Clinton has said that she spent a lot of time as a young person trying to "work out the balance between personal salvation and the social gospel."

In 1962, Jones took Clinton and her youth group to hear the Rev. Martin Luther King Jr. speak in Chicago, where the civil rights leader delivered his famous sermon "Remaining Awake Through a Great Revolution." King's challenge struck Clinton like St. Paul on his horse. She left the room that night a changed person, she would later recall.

"His words, the power of his example, affected me deeply and added to the lessons of my minister to face the world as it is, not as we might want it to be," Clinton told a group of Baptists in September, "but to commit ourselves to turning it into what it should be."

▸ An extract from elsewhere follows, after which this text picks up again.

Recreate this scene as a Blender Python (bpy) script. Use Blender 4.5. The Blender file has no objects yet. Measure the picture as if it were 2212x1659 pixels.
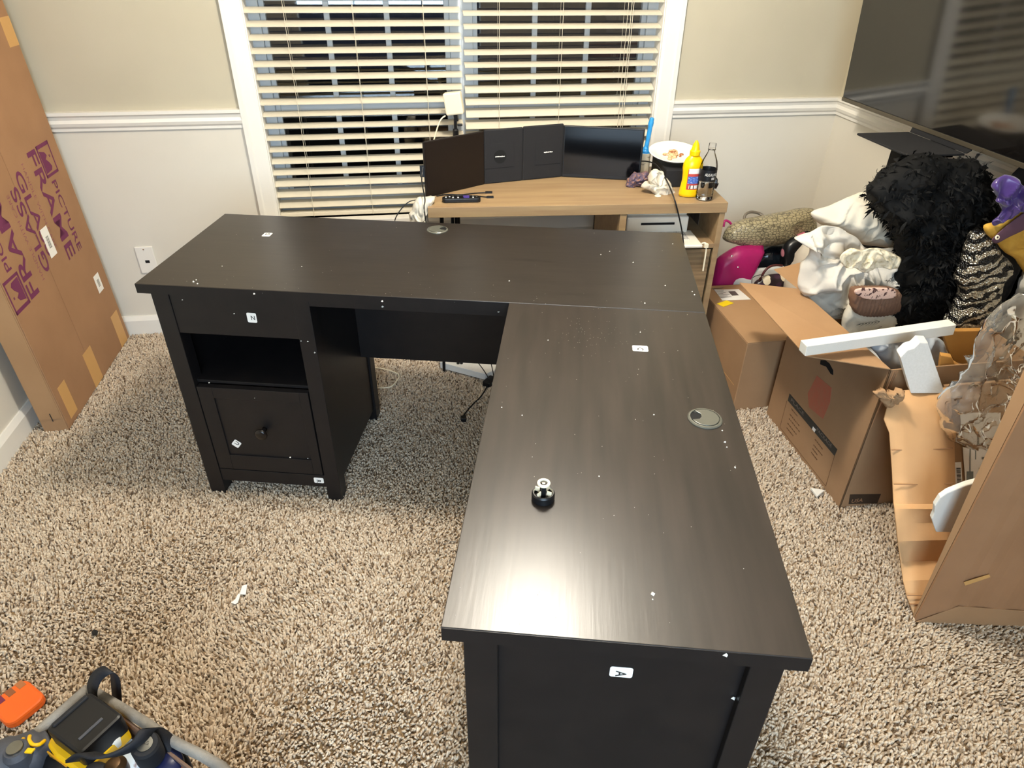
import bpy, bmesh, math, random
import numpy as np
from mathutils import Vector, Matrix, noise
random.seed(7); rng = np.random.default_rng(7)
COL = bpy.context.scene.collection
SC = bpy.context.scene

# ------------------------------------------------------------------ camera
CX, CY, CZ = -0.1359, -2.9855, 1.5608
YAW, PITCH, ROLL, FPX = -0.1522, 0.5821, 0.0122, 1480.91
IW, IH = 2212, 1659
def cam_axes():
    cy, sy, cp, sp = math.cos(YAW), math.sin(YAW), math.cos(PITCH), math.sin(PITCH)
    f = Vector((-sy*cp, cy*cp, -sp)); r = Vector((cy, sy, 0)); u = r.cross(f)
    cr, sr = math.cos(ROLL), math.sin(ROLL)
    return cr*r + sr*u, -sr*r + cr*u, f
RR, UU, FF = cam_axes()
CAMP = Vector((CX, CY, CZ))
cam = bpy.data.cameras.new('camera'); camo = bpy.data.objects.new('camera', cam); COL.objects.link(camo)
m = Matrix((RR, UU, -FF)).transposed().to_4x4(); m.translation = CAMP
camo.matrix_world = m
cam.sensor_width = 36; cam.lens = FPX*36/IW; cam.clip_start = .05
SC.camera = camo

# ------------------------------------------------------------------ light and exposure
SC.view_settings.view_transform = 'Standard'; SC.view_settings.look = 'None'
SC.view_settings.gamma = 1; SC.view_settings.use_curve_mapping = False
SC.view_settings.exposure = 0.0
wd = bpy.data.worlds.new('world'); SC.world = wd; wd.use_nodes = True
wd.node_tree.nodes['Background'].inputs[0].default_value = (.010, .012, .018, 1)
wd.node_tree.nodes['Background'].inputs[1].default_value = 1.0
LAMP_POS = (.19, -1.385, 2.16); LAMP_R = .115; LAMP_E = 255.0
LAMP_COL = (1, .925, .80)
def area(name, loc, rot, size, power, col):
    l = bpy.data.lights.new(name, 'AREA'); l.size = size; l.energy = power; l.color = col
    o = bpy.data.objects.new(name, l); o.location = loc; o.rotation_euler = rot; COL.objects.link(o); return o
# added cool fill from behind the camera, to turn the shade bluish
area('cool_fill', (-.3, -4.7, 1.7), (math.radians(76), 0, 0), 1.7, 128, (.62, .81, 1))

# ------------------------------------------------------------------ helpers
def ray(u, v): return RR*((u-IW/2)/FPX) - UU*((v-IH/2)/FPX) + FF
def hz(u, v, z): q = ray(u, v); return CAMP + q*((z-CZ)/q.z)
def hy(u, v, y): q = ray(u, v); return CAMP + q*((y-CY)/q.y)
def hx(u, v, x): q = ray(u, v); return CAMP + q*((x-CX)/q.x)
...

Bill Clinton credits King's speech with changing the trajectory of his wife's moral and political life. "It took my breath away when I realized 45 years ago that is really what motivates her," he said in Iowa this year.
At the time, though, Clinton remained a "Goldwater girl," a rock-ribbed Republican like her father. At Wellesley College, she headed the college's Young Republicans Club.

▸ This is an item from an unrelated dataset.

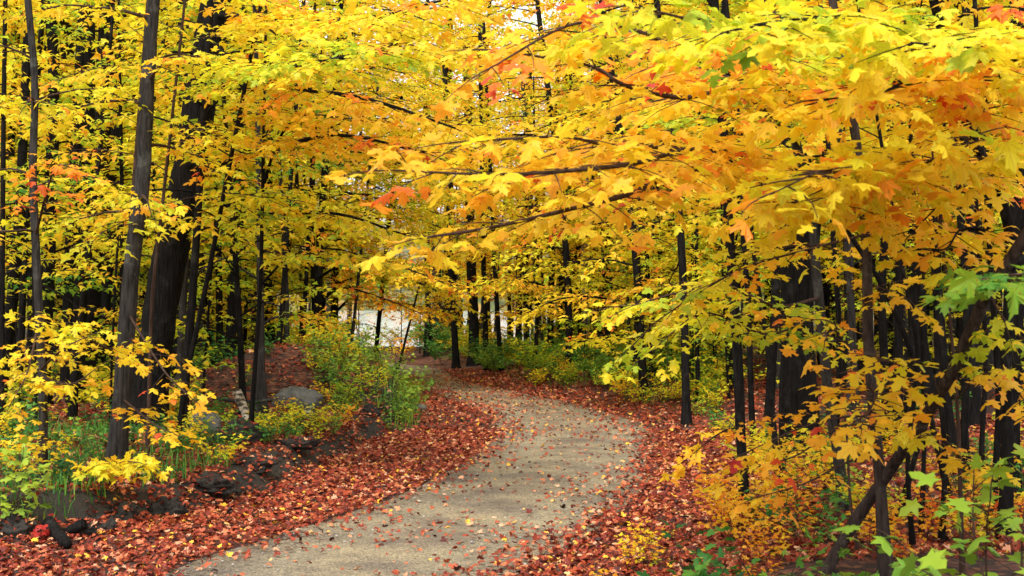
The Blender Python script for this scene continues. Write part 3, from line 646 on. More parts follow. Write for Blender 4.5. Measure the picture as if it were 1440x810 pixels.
spec_l = [
 ("thin reddish pole leaning right in front of the stout black trunk", [(210, 560, 17), (214, 420, 17), (228, 290, 17), (243, 150, 17)], 6, M_TWIG, .46, 7),
 ("thin dark pole just right of the stout black trunk", [(250, 620, 18), (265, 520, 18), (290, 400, 18), (318, 255, 18)], 8, D, .46, 7.5),
 ("second dark pole right of the stout black trunk", [(258, 640, 19), (262, 520, 19), (272, 400, 19), (281, 250, 19)], 13, D, .44, 8),
 ("black trunk close behind the slim grey left pole", [(58, 600, 24), (68, 350, 24), (75, 120, 24), (68, 0, 24)], 22, D, .45, 9),
 ("black trunk left of the forked grey maple", [(96, 620, 26), (98, 400, 26), (105, 240, 26), (116, 0, 26)], 20, D, .45, 10),
 ("broad black trunk close left of the forked grey maple", [(118, 620, 27), (130, 380, 27), (140, 230, 27), (150, 0, 27)], 32, D, .45, 10),
 ("black trunk between two broader black ones at left", [(108, 610, 25), (114, 400, 25), (124, 200, 25), (126, 0, 25)], 20, D, .45, 9),
 ("thin black pole cut by the left border", [(2, 640, 18), (3, 400, 18), (4, 200, 18), (6, 0, 18)], 9, D, .5, 7.5),
 ("dark trunk slanting in from the left border", [(-4, 640, 23), (14, 450, 23), (27, 300, 23), (40, 0, 23)], 18, D, .5, 9),
 ("narrow dark trunk near the left border", [(24, 640, 24), (30, 480, 24), (36, 330, 24), (60, 0, 24)], 11, D, .5, 9),
 ("dark trunk whose top shows left of the fork", [(134, 600, 28), (146, 430, 28), (158, 250, 28), (170, 20, 28)], 20, D, .45, 10),
 ("grey black trunk behind the thin bare pole", [(322, 560, 30), (328, 400, 30), (334, 250, 30), (340, 60, 30)], 15, D, .42, 10),
 ("thin dark trunk rising behind the leaf mound", [(425, 520, 33), (430, 400, 33), (438, 250, 33), (441, 60, 33)], 7, D, .42, 10),
 ("dark trunk behind the forked maple, seen between fork and stout trunk", [(182, 600, 25), (186, 420, 25), (190, 300, 25), (236, 0, 25)], 13, D, .45, 9),
 ("slim pole left of the leaf mound", [(390, 560, 29), (398, 420, 29), (405, 300, 29), (418, 120, 29)], 8, D, .42, 9),
]
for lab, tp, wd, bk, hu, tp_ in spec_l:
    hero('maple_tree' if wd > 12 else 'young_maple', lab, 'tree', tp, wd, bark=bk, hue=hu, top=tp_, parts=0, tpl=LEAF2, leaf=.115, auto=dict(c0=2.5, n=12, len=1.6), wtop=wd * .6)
hero('maple_sapling', "small bright yellow sapling spray in front of the forked maple's foot", 'tree',
     [(150, 705, 14.6), (155, 680, 14.6), (162, 650, 14.6)], 3, bark=M_TWIG, hue=.45, parts=80, auto=dict(c0=.15, n=0), limbs=[
        dict(pts=[(157, 672, 14.6), (170, 650, 14.3), (195, 650, 14)], hue=.44, w=3, step=.06, tw=.3, start=.1), dict(pts=[(157, 672, 14.6), (150, 650, 14.3), (135, 655, 14)], hue=.44, w=3, step=.06, tw=.25, start=.1)])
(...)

But a Methodist magazine, motive, flooded Clinton with progressive opinions -- rooted in liberal Christian theology -- on the Vietnam War and civil rights movement.

"I wonder if it's possible to be a mental conservative and a heart liberal," she wrote in a letter to Jones, who'd become a lifelong mentor and confidant. By her senior year, Clinton appeared to have completed her political conversion to liberalism, writing her senior thesis on Saul Alinsky, the leftist community organizer.

After college, Clinton says her Christian faith inspired her decision to do public service, rather than apply to white-shoe law firms. At the Children's Defense Fund, she says, she went undercover to expose systemic racism in the deep South and the plight of children with disabilities in New England.

Around the same time, she met Bill Clinton at Yale Law School, and eventually followed him to Arkansas, where they married in 1975. Several years later, while raising their daughter, Chelsea, Hillary Clinton joined First United Methodist Church in Little Rock.

While Bill attended a Baptist church down the road, Hillary became an active and "vital part" of the Methodist congregation, the local bishop later recalled. She volunteered to be the church's chancellor and taught adult Sunday school on the lawn of the Governor's Mansion.

The Rev. Ed Matthews, former pastor of First United Methodist Church of Little Rock, recalls one of Clinton's lessons keenly. It was about forgiveness, and how it is not a human quality but rather a gift from God.
When Clinton was first lady and facing her own crisis, Matthews said he went to the White House and reminded her of that lesson.